O. Niemeyer, Congresso Nazionale, 1956-60, Brasilia; M. Breuer, Whitney Museum, 1966, New York; L. Bo Bardi, SESC, San Paulo, 1968
Una seconda riflessione riguarda il rapporto dell’architetto con la committenza. Nella prima parte del film, il protagonista incontra una forte difficoltà nel fare accettare al cliente le proprie scelte figurative e spaziali; nella seconda parte, ottenuta l’adesione al progetto con elogi e incoraggiamenti, gli viene imposto di interagire con un altro progettista che chiedeva delle modifiche al progetto. Sono due questioni anche oggi presenti per chi fa questo mestiere: la prima riguarda la distanza tra il linguaggio dell’Architettura e quello della comunicazione, e cioè l’architetto difficilmente viene capito dal cliente attraverso idee tradotte in forma, soprattutto quando configura lo spazio in modo trasgressivo rispetto al gusto corrente. La seconda è che talvolta l’architetto cade nella autoreferenzialità, inseguendo un risultato che appartiene al proprio percorso creativo, come un “artista” che realizza un’opera o una installazione che viene ceduta o mostrata proprio in quanto “opera firmata”, cioè che rappresenta sé stesso. Ma l’architetto, a mio avviso, non è un artista.
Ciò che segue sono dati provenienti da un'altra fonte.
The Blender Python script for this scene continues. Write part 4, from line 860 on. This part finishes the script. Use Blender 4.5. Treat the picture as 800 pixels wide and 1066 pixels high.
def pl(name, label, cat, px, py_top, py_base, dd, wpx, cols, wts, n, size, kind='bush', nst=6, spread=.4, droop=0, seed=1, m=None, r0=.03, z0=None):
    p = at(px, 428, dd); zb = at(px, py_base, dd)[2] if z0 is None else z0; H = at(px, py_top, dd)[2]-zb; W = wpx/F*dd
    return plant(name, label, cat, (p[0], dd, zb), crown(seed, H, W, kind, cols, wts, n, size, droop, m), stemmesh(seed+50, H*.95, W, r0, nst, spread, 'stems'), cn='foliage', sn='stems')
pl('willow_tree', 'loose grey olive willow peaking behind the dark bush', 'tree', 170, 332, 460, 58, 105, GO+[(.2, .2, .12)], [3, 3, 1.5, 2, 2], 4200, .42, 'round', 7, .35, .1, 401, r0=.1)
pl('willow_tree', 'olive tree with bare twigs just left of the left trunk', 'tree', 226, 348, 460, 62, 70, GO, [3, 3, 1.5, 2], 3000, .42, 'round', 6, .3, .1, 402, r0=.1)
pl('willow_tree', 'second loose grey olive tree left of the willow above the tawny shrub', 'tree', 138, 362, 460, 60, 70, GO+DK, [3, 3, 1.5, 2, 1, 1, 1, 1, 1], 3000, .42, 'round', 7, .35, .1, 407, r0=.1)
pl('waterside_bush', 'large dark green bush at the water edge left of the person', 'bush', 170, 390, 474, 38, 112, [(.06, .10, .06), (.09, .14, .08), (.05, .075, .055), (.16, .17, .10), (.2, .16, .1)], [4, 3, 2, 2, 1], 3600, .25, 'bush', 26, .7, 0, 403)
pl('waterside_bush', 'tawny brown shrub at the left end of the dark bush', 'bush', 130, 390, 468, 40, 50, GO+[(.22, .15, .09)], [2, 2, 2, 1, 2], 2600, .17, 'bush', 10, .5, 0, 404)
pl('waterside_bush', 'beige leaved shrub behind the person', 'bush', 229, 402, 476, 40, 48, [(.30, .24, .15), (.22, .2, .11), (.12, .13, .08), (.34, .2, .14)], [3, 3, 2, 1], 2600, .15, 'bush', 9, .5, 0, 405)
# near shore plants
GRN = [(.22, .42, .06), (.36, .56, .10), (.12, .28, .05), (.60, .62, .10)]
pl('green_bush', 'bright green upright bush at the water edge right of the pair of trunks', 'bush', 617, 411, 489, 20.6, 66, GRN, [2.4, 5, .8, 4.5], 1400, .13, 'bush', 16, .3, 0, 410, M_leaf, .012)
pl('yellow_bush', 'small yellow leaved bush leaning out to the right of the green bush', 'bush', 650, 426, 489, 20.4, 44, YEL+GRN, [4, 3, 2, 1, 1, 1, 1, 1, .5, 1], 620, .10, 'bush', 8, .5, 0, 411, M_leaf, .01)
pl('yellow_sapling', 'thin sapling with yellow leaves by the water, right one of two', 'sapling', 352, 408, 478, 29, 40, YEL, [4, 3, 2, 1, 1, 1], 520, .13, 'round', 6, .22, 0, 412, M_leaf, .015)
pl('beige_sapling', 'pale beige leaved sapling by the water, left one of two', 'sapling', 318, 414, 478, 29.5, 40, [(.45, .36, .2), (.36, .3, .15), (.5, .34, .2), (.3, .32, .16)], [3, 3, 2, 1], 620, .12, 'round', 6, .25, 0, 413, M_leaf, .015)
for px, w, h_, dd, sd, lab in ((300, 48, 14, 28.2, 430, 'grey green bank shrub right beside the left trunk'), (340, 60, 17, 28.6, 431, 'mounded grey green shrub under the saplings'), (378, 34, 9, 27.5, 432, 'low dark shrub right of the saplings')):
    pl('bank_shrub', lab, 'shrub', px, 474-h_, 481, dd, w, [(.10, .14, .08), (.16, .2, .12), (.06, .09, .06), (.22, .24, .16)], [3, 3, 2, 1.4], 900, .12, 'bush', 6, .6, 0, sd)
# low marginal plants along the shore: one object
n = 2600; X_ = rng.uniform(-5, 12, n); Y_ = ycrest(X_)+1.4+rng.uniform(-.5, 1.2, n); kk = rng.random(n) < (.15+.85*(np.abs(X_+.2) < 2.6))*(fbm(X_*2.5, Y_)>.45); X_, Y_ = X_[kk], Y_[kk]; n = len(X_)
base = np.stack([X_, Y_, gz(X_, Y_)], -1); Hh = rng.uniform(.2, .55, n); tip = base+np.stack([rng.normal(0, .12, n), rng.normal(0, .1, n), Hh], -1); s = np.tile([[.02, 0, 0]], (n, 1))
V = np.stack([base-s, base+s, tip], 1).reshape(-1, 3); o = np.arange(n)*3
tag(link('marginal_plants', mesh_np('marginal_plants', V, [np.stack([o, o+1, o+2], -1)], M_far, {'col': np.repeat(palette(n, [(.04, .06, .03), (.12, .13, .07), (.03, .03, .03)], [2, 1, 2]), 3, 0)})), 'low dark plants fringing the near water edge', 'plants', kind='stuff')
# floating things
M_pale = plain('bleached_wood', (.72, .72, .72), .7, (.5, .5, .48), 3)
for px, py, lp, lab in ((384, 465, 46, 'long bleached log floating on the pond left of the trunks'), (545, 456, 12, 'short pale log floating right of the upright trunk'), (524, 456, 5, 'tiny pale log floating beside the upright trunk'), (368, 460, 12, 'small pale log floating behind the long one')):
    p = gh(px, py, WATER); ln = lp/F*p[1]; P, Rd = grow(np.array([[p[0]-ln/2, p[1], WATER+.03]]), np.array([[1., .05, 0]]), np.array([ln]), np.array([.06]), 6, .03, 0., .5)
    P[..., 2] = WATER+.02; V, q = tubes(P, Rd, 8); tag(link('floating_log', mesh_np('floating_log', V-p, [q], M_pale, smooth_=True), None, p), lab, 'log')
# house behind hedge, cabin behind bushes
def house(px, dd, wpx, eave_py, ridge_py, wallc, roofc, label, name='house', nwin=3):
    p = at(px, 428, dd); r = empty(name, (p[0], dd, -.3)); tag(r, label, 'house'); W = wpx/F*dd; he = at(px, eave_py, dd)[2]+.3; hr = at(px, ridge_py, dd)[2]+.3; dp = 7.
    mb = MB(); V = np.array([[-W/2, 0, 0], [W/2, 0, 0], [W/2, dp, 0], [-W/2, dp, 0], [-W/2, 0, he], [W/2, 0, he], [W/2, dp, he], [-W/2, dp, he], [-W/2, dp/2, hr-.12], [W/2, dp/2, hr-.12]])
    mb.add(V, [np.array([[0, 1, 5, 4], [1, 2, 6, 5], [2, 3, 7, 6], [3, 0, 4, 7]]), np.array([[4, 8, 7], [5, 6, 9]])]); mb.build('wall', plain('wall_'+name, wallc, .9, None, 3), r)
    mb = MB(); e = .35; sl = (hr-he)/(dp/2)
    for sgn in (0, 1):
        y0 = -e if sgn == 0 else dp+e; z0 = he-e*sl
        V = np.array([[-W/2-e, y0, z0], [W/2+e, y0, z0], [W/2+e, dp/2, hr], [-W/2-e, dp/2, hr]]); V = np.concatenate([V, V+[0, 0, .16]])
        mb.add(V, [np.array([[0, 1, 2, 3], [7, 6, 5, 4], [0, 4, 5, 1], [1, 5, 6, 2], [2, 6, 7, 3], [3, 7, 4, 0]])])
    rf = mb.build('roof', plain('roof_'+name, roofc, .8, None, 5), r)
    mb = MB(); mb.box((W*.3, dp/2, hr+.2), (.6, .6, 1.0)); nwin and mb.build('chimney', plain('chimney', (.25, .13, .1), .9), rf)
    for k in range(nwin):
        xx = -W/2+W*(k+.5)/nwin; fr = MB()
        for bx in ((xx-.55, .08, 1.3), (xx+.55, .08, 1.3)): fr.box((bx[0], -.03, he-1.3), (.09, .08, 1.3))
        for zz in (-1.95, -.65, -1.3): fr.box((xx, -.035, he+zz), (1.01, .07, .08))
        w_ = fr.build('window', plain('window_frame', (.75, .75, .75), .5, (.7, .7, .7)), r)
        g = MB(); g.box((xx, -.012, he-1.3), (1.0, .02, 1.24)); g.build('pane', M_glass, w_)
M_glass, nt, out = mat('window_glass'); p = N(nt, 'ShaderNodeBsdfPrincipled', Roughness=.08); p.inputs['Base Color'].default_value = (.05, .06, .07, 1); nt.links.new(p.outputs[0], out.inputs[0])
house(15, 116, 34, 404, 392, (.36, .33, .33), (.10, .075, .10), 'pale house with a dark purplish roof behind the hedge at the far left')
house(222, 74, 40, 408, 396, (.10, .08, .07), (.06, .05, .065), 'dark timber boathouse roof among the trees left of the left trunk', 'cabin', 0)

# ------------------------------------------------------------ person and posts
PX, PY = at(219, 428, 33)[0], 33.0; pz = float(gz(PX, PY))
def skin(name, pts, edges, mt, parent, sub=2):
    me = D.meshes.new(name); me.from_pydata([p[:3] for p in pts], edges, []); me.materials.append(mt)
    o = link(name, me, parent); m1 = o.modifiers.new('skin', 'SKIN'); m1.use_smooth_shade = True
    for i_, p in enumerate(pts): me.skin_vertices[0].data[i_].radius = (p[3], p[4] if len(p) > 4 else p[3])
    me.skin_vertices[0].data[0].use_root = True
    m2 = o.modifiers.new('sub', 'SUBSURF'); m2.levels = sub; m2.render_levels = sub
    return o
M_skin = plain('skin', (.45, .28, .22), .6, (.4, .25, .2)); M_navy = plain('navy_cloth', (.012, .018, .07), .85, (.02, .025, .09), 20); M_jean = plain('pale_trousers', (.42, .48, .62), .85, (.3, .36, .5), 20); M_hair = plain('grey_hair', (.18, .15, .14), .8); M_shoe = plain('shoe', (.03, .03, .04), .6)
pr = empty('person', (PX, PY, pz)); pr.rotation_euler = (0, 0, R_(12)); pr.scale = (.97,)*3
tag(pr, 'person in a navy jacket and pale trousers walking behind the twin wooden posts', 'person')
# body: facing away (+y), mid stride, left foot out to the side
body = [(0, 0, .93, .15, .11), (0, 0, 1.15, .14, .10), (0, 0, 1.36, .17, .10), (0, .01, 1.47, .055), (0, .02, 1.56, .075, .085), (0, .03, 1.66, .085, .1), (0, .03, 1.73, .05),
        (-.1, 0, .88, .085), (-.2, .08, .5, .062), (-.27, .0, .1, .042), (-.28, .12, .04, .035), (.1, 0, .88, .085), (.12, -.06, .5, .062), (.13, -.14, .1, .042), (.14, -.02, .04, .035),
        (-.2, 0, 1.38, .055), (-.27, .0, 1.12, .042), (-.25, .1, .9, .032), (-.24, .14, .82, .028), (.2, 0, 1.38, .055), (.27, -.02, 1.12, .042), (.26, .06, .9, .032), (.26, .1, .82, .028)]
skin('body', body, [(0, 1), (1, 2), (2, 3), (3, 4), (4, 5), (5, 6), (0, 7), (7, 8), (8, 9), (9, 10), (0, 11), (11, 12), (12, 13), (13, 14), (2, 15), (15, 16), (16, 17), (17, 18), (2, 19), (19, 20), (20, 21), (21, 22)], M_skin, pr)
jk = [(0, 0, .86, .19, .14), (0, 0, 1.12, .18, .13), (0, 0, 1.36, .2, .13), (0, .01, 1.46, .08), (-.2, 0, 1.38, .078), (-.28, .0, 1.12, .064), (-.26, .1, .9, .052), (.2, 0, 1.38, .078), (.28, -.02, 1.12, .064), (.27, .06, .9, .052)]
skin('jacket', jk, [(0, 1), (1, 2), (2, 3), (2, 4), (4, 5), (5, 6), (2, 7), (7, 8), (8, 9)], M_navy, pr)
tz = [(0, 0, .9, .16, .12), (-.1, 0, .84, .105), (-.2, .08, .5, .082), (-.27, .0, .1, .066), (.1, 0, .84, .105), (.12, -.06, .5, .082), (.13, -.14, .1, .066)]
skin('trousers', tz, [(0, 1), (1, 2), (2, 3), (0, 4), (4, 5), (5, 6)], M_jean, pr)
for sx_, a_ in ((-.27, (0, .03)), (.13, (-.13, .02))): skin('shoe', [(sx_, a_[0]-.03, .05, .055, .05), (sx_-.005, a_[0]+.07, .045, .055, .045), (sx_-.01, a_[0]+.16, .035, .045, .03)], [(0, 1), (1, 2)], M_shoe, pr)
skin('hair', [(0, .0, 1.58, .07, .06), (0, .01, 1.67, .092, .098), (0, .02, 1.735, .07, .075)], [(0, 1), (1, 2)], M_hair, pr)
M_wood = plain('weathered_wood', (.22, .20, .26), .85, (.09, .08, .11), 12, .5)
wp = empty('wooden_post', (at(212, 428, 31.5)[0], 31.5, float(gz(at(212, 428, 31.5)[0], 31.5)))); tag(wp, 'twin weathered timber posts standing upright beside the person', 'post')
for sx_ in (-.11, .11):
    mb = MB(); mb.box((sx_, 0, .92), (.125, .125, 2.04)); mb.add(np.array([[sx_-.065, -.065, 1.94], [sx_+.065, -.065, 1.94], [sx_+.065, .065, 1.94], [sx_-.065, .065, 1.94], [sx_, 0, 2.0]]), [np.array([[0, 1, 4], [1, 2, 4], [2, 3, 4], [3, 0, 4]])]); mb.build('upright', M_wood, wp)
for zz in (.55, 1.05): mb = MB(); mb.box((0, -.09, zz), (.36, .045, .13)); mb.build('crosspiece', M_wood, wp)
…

P. Rudolph, Art and Architecture Building, Yale, 1958-63; L. Kahn, Salk Institute, 1959-65, La Jolla (San Diego)
Ho già scritto su questo blog che comunque la si voglia considerare, l’architettura è una scienza inesatta che poggia su un tripode malfermo, costituito da tre appoggi non sempre equilibrati: arte, tecnica e umanistica. Tanto più inesatta in quanto si apparenta con una delle scienze più esatte, l’ingegneria, fatta di numeri, formule e calcoli. E il confronto in termini di comunicazione è perdente. Ma ci sono momenti storici in cui la cultura dominante si spezza, aprendo varchi ad uno stravolgimento che invade anche la dimensione sociale e politica. Nel passaggio dal XIX al XX secolo l’architettura moderna, malgrado i suoi numerosi e complessi orientamenti espressivi, ebbe la capacità di affrontare due questioni fondamentali: la formazione e il sociale; da una parte il Bauhaus, dall’altra il tema della casa per tutti. Gli storici ci hanno raccontato come questi due fattori, seppure tra molte difficoltà, fossero stati determinanti per la crescita di una consapevolezza diffusa sui valori della modernità. Il Brutalismo, con la sua “brutale” bellezza ne faceva parte.
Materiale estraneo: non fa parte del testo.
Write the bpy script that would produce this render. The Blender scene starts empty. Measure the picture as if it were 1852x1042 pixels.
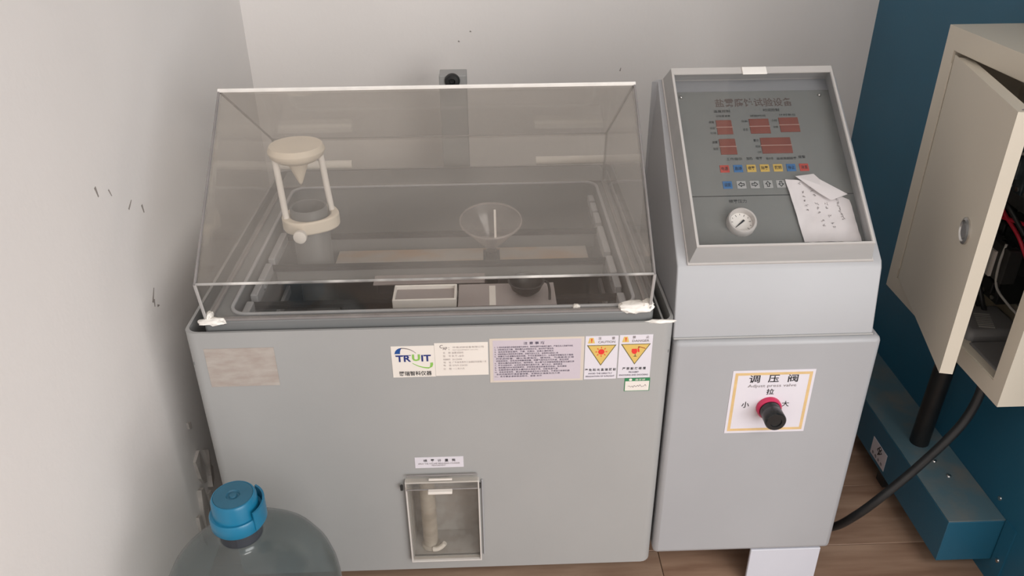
import bpy, bmesh, math, random
from mathutils import Vector, Matrix, noise
random.seed(7)
sc = bpy.context.scene
COL = sc.collection
R = math.radians
V = Vector

# ------------------------------------------------------------------ camera
t, yw, rl = R(29.28), R(1.755), R(-0.5172)
fw = V((math.sin(yw)*math.cos(t), math.cos(yw)*math.cos(t), -math.sin(t)))
rt = V((math.cos(yw), -math.sin(yw), 0))
up = rt.cross(fw)
rt2 = rt*math.cos(rl) + up*math.sin(rl)
up2 = -rt*math.sin(rl) + up*math.cos(rl)
cam = bpy.data.cameras.new('camera')
camo = bpy.data.objects.new('camera', cam)
COL.objects.link(camo)
M = Matrix((rt2, up2, -fw)).transposed().to_4x4()
M.translation = V((0.4673, -1.0552, 1.2529))
camo.matrix_world = M
cam.sensor_fit = 'HORIZONTAL'
cam.sensor_width = 36
cam.lens = 1470.75/1852*36
cam.clip_start = 0.02
sc.camera = camo

# ------------------------------------------------------------------ world, window light, exposure
w = bpy.data.worlds.new('world')
sc.world = w
w.use_nodes = True
bg = w.node_tree.nodes['Background']
bg.inputs[0].default_value = (0.97, 0.97, 1.0, 1)
bg.inputs[1].default_value = 0.48


def area(name, loc, target, sx, sy, power, col):
    l = bpy.data.lights.new(name, 'AREA')
    l.shape = 'RECTANGLE'
    l.size, l.size_y, l.energy, l.color = sx, sy, power, col
    o = bpy.data.objects.new(name, l)
    COL.objects.link(o)
    o.location = loc
    o.rotation_euler = (V(target)-V(loc)).to_track_quat('-Z', 'Y').to_euler()
    return o


area('window_daylight', (2.55, -3.0, 1.3), (0.4, 0.2, 0.6), 2.5, 1.85, 91, (1.0, 0.985, 0.975))
area('added_top_fill', (1.2, -2.0, 2.66), (1.0, -0.6, 0), 1.3, 0.7, 34, (1.0, 0.98, 0.95))  # added fill from above to brighten up-facing surfaces
sc.view_settings.view_transform = 'Standard'
sc.view_settings.look = 'None'
sc.view_settings.exposure = 0.0
sc.view_settings.gamma = 1
sc.view_settings.use_curve_mapping = False
sc.cycles.transparent_max_bounces = 40
sc.cycles.max_bounces = 10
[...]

(*) per coloro che sono interessati ad approfondire la conoscenza del Brutalismo o Neo brutalismo architettonico, consiglio:
per le immagini: Atlas of Brutalist Architetture. Phaidon Editors, London, 2020;
per le teorie e i progetti: Anna Rita Emili, Puro e Semplice, Edizioni Kappa, Roma, 2008; Anna Rita Emili, Architettura Estrema, il Neobrutalismo alla prova della contemporaneità, Quodlibet, Macerata, 2011.